The following is a piece of a much longer meditation that is relevant to this thread. (This piece is relevant, anyway...):
We are creatures who yearn for an comprehensible structure, who crave the comfort of understanding and the control and predictability that usually follows. Consciousness itself begs for an answer to how it can exist.
We humans have an innate understanding that the eternal is real and cannot be confined in any physical way. It follows quite naturally, (though paradoxically if approached through reason,) that we cannot comprehend a finite universe with nothing beyond while at the same time we cannot fathom infinity. Like simple division, which is what we humans use when dissecting a problem to gain understanding, science and reason fail at both nothing and infinity. In contemplating these places where the established functions of reason fail, the rational asymptotes of infinity and eternity are actually easier to accept than some place or time where it just all ends with nothing beyond. We can and will always wonder what lies past the next boundary, while the concept of "Nothing" is just too absurd to grasp. We struggle mightily to reconcile that inborn sense of the infinite with the physical world and our objective experience, constructing experiment after experiment to move reason ever forward, in the naive hope of eventually encompassing everything in its path.
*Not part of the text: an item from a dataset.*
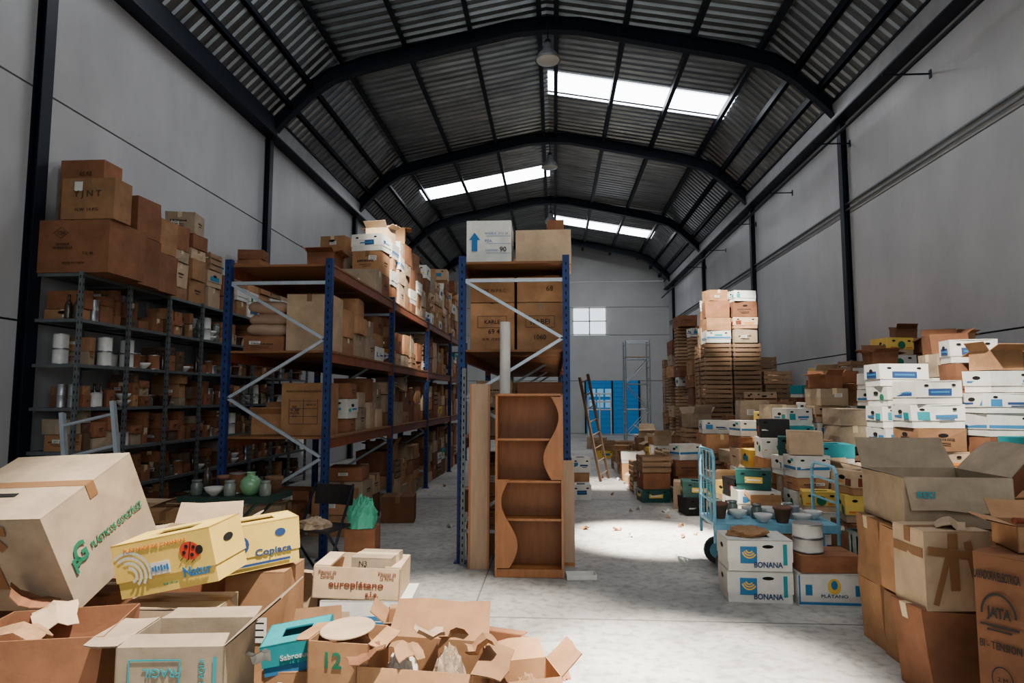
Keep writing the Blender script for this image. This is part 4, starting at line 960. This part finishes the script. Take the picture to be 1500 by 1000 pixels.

But then we fall asleep and dream. We wake up and love. We mourn and long and enjoy and hope. Some among us fail to repress that irrational knowledge of the greater Reality and end up creating art, music, poetry and prose in an effort to express the frustration and awe that recognition brings. Science and reason fail in providing a means to explore or convey these matters. How could they, when the very paths of reason and science rest upon and are supported by this greater Reality? The asymptotes are failures in our invented tools and methods, not in Reality.